Evolución, la justa. Precisión, de sobra. Emoción, la habitual. Pedirle a estas alturas que haga discos diferentes o que investigue en las posibilidades sonoras de tal o cual amplificador sería tan inútil como pretender que el rock and roll vuelva a cambiar el mundo. No está por esa labor, obviamente, sino por la de darle otra vuelta de tuerca, y ya van unas cuantas, a su particular visión de la realidad, con sus luces y sus sombras y su optimismo disfrazado de pesar, entreviendo siempre la luz al final del túnel pero sabiendo que para alcanzarla aún tienen que acecharnos sombras de múltiples formas y tonos. Así nos lo anuncia nada más correr el telón, afirmando que «Nadie supo decirme la verdad» y confirmando que «Algo falla» sin que sepamos qué ni por qué. En cambio, sumergirse en sus temas es un remedio infalible contra el tedio de sabernos tan pequeños, y los últimos que ha escrito surten el efecto acostumbrado. Tiene la sana costumbre de agrupar las referencias a su más reciente entrega en el bloque central del concierto, para que no nos perdamos demasiado. Uno tras otro, sonaron los esperanzados versos de «Un día de perros», el rabioso rock and roll de «La ciudad que nunca existió» y «Cuando por fin», la melancolía de «Desvaríos» y «40 días en el desierto» y la contención de «Muy lejos de aquí», sin dejar de recordarnos que aún quedan «Cosas por hacer» y que «No hay vuelta atrás» si decides intentar terminarlas antes de que sea demasiado tarde. La situación, ya se sabe, «Está que arde», aquí y en muchos otros sitios.

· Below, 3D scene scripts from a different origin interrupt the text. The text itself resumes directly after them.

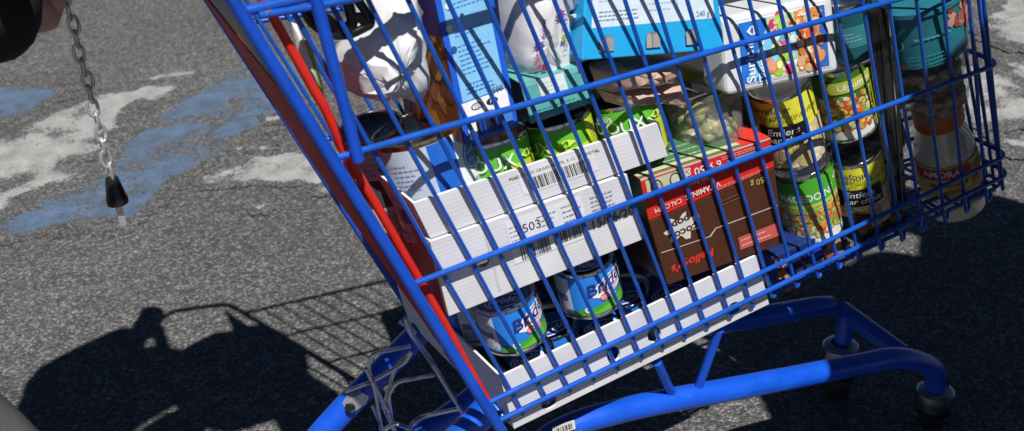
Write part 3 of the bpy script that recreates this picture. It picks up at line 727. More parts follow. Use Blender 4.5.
BB = flat((.42, .34, .22), .25, 1.0, var=.2, scale=25, name='brown_reflecting_tinplate')
tin('food_can', 'large tin with white and blue label, leftmost in the white tray', 'tin', (417, 126), (451, 228), .062, R4, big, (.6, .64, .7), 'large ready-meal tins', -2, metal=GOLD, lid=BB, H=.116, ct=.20)
tin('food_can', 'large pale tin with dark top, half hidden behind the white and blue tin', 'tin', (368, 126), (397, 220), .125, .036, [('rect', -.5, .3, .5, .62, (.06, .06, .07)), ('lines', -.3, .65, .4, .95, (.3, .32, .4), 5, 2), ('lines', -.2, .06, .3, .26, (.3, .32, .4), 4, 7)], (.5, .52, .56), 'large ready-meal tins', 10, lid=flat((.05, .05, .05), .3, .8, var=.3), H=.116)

# small blue tins in two layers
RB = .0365
bri = [('rect', -1, 0, 1, 1, (.02, .22, .74)), ('rect', -.44, .04, -.14, .98, (.60, .66, .75)), ('lines', -.42, .62, -.16, .96, (.12, .14, .30), 8, 1), ('rect', -.42, .36, -.18, .52, (.12, .08, .30)), ('lines', -.41, .37, -.19, .51, (.55, .55, .7), 3, 5), ('lines', -.42, .06, -.16, .32, (.15, .17, .33), 6, 2), ('rect', -.5, .0, -.44, 1, (.03, .10, .34)),
       ('poly', [(-.14, 0), (.55, 0), (.55, .36), (.30, .30), (.10, .20), (-.14, .12)], (.06, .36, .03)), ('poly', [(.0, 0), (.55, 0), (.55, .20), (.35, .24), (.15, .12)], (.12, .48, .05)),
       ('poly', [(.08, .46), (.14, .74), (.26, .90), (.55, .96), (.55, .52), (.34, .40), (.18, .38)], (.80, .82, .84)), ('ell', .33, .69, .019, .0095, (.03, .05, .28), .12), ('ell', .33, .69, .0175, .0082, (.82, .83, .86), .12), ('txt', 'Bridel', .25, .70, .0225, (.02, .03, .22), {'shear': .25, 'rot': 9, 'bold': .018}),
       ('poly', [(.16, .56), (.48, .62), (.48, .60), (.17, .545)], (.75, .03, .03)), ('ell', .20, .40, .0052, .005, (.72, .16, .14)), ('ell', .30, .33, .0045, .0042, (.75, .30, .28)), ('txt', '25%', .20, .40, .005, WHITE), ('lines', .24, .42, .44, .50, (.75, .1, .1), 2, 9), ('ell', .02, .16, .0042, .0042, (.75, .78, .72)), ('txt', 'M', .02, .16, .005, (.04, .2, .04))]
lidd = ink((.02, .13, .50), .3)
def bridel_lid(t, H):
    m = MB(); m.decal([('ell', 0, 0, RB * .86, RB * .86, (.018, .12, .50)), ('ell', 0, -.2, RB * .60, RB * .34, (.70, .72, .78)), ('ell', 0, -.2, RB * .54, RB * .29, (.03, .10, .42)), ('txt', 'Bridel', 0, -.2, .016, WHITE, {'shear': .2})], lambda u, v, o: V((u, v, H - .0042 + o)), 1.0, 0.06, off=.0002, step=.0002); m.build('lid', t)
GB = 'small blue tins in two layers'
HB_ = .064
b1 = tin('food_can', 'small blue and green tin with grey text panel, upper layer, nearest the red rod', 'tin', (502, 292), (521, 351), .0465, RB, bri, (.02, .22, .74), GB, -8, metal=TIN, lid=TIN, H=HB_, zl=(.007, .005))
bridel_lid(b1, HB_)
low = [((582, 257), (595, 316), .0465, -12, 'small blue and green tin, upper layer, at the middle of the gap under the carton'),
       ((523, 352), (538, 405), .055, 10, 'small tin of the lower layer, below the leftmost upper tin, silver rim showing'),
       ((598, 319), (613, 372), .056, 4, 'small tin of the lower layer, below the middle upper tin'),
       ((470, 285), (484, 338), .128, 40, 'small dark blue tin in the back row beside the red rod'),
       ((548, 322), (562, 374), .090, 20, 'small tin of the lower layer between the two upper tins'),
       ((622, 291), (636, 343), .098, 0, 'small tin of the lower layer just left of the brown cereal box'),
       ((664, 286), (678, 330), .066, 8, 'small blue tin of the lower layer under the brown cereal box')]
for a, b, d, spn, lab in low: dup(b1, axis_frame(a, b, d, spn, HB_ * (.75 if 'lower' in lab else 1), .75 if 'lower' in lab else 1)[0], lab)

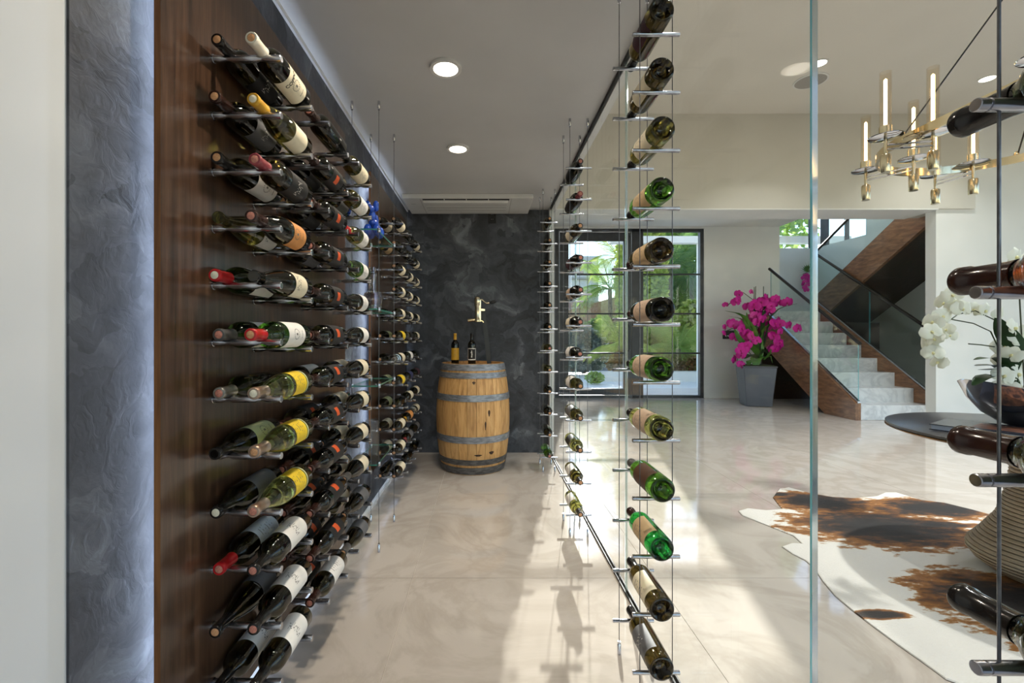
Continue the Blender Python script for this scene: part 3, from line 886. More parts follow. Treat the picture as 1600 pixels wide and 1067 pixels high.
midc_st = [(D, 'black', 'dark', 'pink', None), (D, 'black', 'wine', 'pink', None), ('brown', 'cream', 'dark', 'tan', None), (D, 'plum', 'dark', 'pink', None), (D, 'pink', 'dark', 'pink', None), (D, 'cream', 'dark', 'pink', None), (D, 'white', 'dark', 'pink', None), ('olive', 'white', 'dark', 'tan', None),
           ('olive', 'grey', 'dark', 'tan', None), ('lime', 'black', 'dark', 'tan', None), ('olive', 'white', 'dark', 'tan', None), ('lime', 'white', 'dark', 'tan', None)]
farc_st = [('brown', None, 'dark', 'tan', None)] * 3 + [(D, None, 'dark', 'tan', None)] * 3 + [('olive', None, 'brown', 'pink', None), ('olive', None, 'dark', 'tan', None)] + [(D, None, 'dark', 'tan', None)] * 3 + [('green', None, 'brown', 'pink', None)]
G3 = 'bottles on the cable racks'
cable_rack('cable rack of twelve bottles with bases facing the aisle entry', XC, 1.54, 1.78, False, AX, CPT, 12)
for k, st in enumerate(near_st):
    bottle((XC, 1.485 + rj.uniform(-0.008, 0.008), AX - k * CPT), 'away', PI + math.radians(14), st, '%s, base forward on the tall cable rack, %s' % (looks(st), rowname(k)), G3, S1)
cable_rack('cable rack of twelve bottles with necks forward, middle of the glass', XC, 2.83, 3.07, True, AX, CPT, 12)
for k, st in enumerate(midc_st):
    bottle((XC, 2.78 + 0.298 * S1 + rj.uniform(-0.008, 0.008), AX - k * CPT), 'cam', PI - math.radians(10), st, '%s, neck forward on the second cable rack, %s' % (looks(st), rowname(k)), G3, S1)
cable_rack('small looking cable rack of twelve bottles beside the back wall', XC, 4.18, 4.42, True, AX, CPT, 12)
for k, st in enumerate(farc_st):
    bottle((XC, 4.13 + 0.298 * S1 + rj.uniform(-0.008, 0.008), AX - k * CPT), 'cam', PI, st, '%s, on the cable rack beside back wall, %s' % (looks(st), rowname(k)), G3, S1, hi=False)
cable_rack('cable rack at the right picture edge, nearest of the four', 0.592, 0.236, 0.476, False, AX - 0.02, CPT, 12, (0, 1, 2, 3, 8, 9, 10, 11))
edge_st = [(D, None, 'dark', None, None), ('amber', 'orange', 'brown', None, None), (D, None, 'brown', None, None), (D, None, 'dark', None, None)]
for k, st in enumerate(edge_st):
    zz = AX - 0.02 - (k + 4) * CPT
    bottle((0.592, 0.568 - 0.298 * S1, zz), 'away', PI, st, '%s, cut by right picture edge, %s' % (looks(st), ('highest of four', 'second of four', 'third of four', 'lowest of four')[k]), G3, S1)

# ------------------------------------------------------------------ glass shelves hung on cables between the two walnut racks
sh_t = thing('cable_glass_shelves', 'four glass shelves hung on steel cables between the walnut racks', 'shelf', (-0.695, 2.84, 0))
SY = (2.62, 3.05); SX = (-0.775, -0.620); SZ = (1.855, 1.40, 0.96, 0.51)
for xx in SX:
    for yy in SY:
        place('cable', cable_mesh(), sh_t, (xx, yy, 0))
        place('floor_anchor', anchor_mesh(), sh_t, (xx, yy, 0))
        place('ceiling_anchor', anchor_mesh(), sh_t, (xx, yy, HC), (PI, 0, 0))
clamp = MB().lathe([(0, -0.012), (0.0095, -0.012), (0.0105, -0.010), (0.0105, 0.010), (0.0095, 0.012), (0, 0.012)], 14).mesh('clamp', M['steel'], 40)
M['shelf_edge'] = pm('shelf_glass_edge', s2l((70, 150, 132)), s2l((96, 176, 156)), 5, rough=0.12, trans=0.5)
for z in SZ:
    mb = MB().box(SX[0] + 0.005, SX[1] - 0.005, SY[0] - 0.03, SY[1] + 0.03, z - 0.004, z + 0.004)
    mb.m = [0, 0, 1, 1, 1, 1]
    build(mb, 'glass_shelf', [M['shelf_glass'], M['shelf_edge']], sh_t)
    for xx in SX:
        for yy in SY: place('clamp', clamp, sh_t, (xx, yy, z))

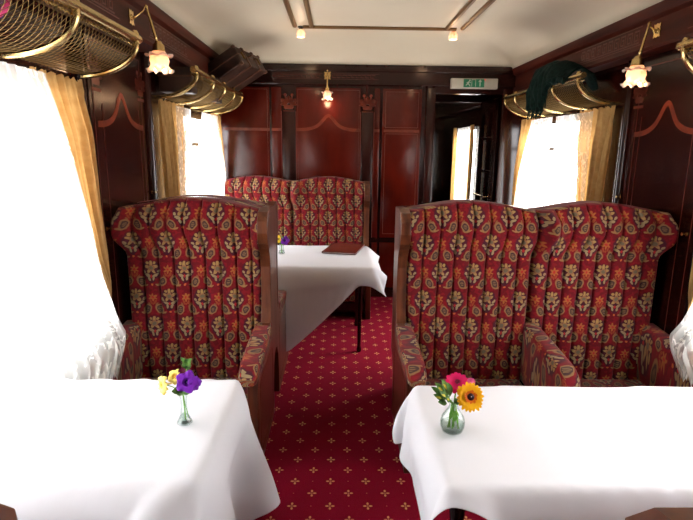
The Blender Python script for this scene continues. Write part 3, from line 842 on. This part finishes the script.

La guitarra de Lapido es totalmente reconocible en sus punteos y encuentra el diálogo más fluido posible en la de Víctor Sánchez, otro músico al que habría que echar de comer aparte. Paco Solana al bajo, Jean Paul -un músico que promete grabar discos magníficos bajo su nombre- en los teclados y Popi González en la batería, sus fieles escuderos desde hace tiempo, refrendan una formación que nunca estará «En medio de ningún lado» y que sabe que «Nadie besa al perdedor», de ahí que sigan esforzándose en hacer lo que ya saben hacer: tocar como pocos tocan (sus instrumentos y nuestra fibra sensible), y demostrar que con ellos nunca llegaremos a «La hora de los lamentos». Todo lo más, a tomarnos la penúltima copa en «La antesala del dolor», un bar perfecto para darle descanso a los huesos «En el ángulo muerto», donde nadie nos ve y donde esperaremos el caprichoso giro del destino. «Cuando el ángel decida volver», otro medio tiempo habitual en su repertorio, pone el contrapunto para acercarnos a «El más allá», que como él mismo dice, puede que solo alcancemos tras buscar al «Dios de la luz eléctrica», si es que existe.
Al subir la distorsión al punto justo y enroscar bien las cuerdas a los mástiles, llegamos a la parte más intensa, donde las guitarras rugen y la cosa termina de encajar: «Lo creas o no» y «Luz de ciudades en llamas» encienden las del público y toda la sala, ahora sí, le da al César lo que es del César. Lapido, el capataz de la desesperación hecha música, se calza sus «Zapatos de piel de caimán», con el betún siempre a punto para disimular los años de camino, mira a «Un cielo color vino» que ya ha superado la época de las tormentas imaginarias y asegura orgulloso que hay «Otros como yo» (como él, como todos) a los que pueden acercarse jóvenes y menos jóvenes en señal de respeto y admiración. Es más, casi diría que deben hacerlo. Tras casi dos horas dejándonos la garganta y los recuerdos en la sala, solo nos queda constatar algo que ya nos temíamos. La música de este país es injusta, muy injusta con algunos artistas. Afortunadamente, ellos lo han entendido hace tiempo y eso les permite sobrevivir haciendo magistrales demostraciones de entrega a la profesión, atrayendo fieles con cada disco y cultivando poco a poco una devoción incondicional. Otra gira que pasará desapercibida para la mayoría, otro escalofrío que conservar en la piel.